Opportunity spent recent months examining a bright band of rocks around the inner wall of a crater in the planet’s Terra Meridiani region. The crater turned out to lie atop an underground water table, according to scientists. Knoll said the rover - which serves as a robotic geologist - found that the water, which once covered the area, left behind evidence of its high acidity and salinity.

“This tightens the noose on the possibility of life,” considering salt is a preservative, he added. Conditions may have been more hospitable earlier, with water less briny, Knoll said. But “life at the Martian surface would have been very challenging for the last 4 billion years. The best hopes for a story of life on Mars are at environments we haven’t studied yet - older ones, subsurface ones.”
On the other hand, as I mentioned just the other day, we keep finding life in places we previously thought impossible - including a lake in California with water three times saltier than sea water but which still contains an ecosystem including microbes, plankton, and small shrimp. So it does tighten the noose, but it by no means chokes off the possibility.
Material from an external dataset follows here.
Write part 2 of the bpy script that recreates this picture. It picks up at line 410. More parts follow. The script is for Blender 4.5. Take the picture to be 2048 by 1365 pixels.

And, of course, the real purpose is not to find life but to learn and discover what we can, whatever the answers to any of the questions turn out to be. It's just that finding life somewhere else would be really, really, really cool.

Footnote: Opportunity and Spirit rovers have now lasted 16 times longer than their planned mission. They began their fifth year on Mars last month.

Footnote to the footnote: The Phoenix lander is on schedule to enter Mars' atmosphere on May 25.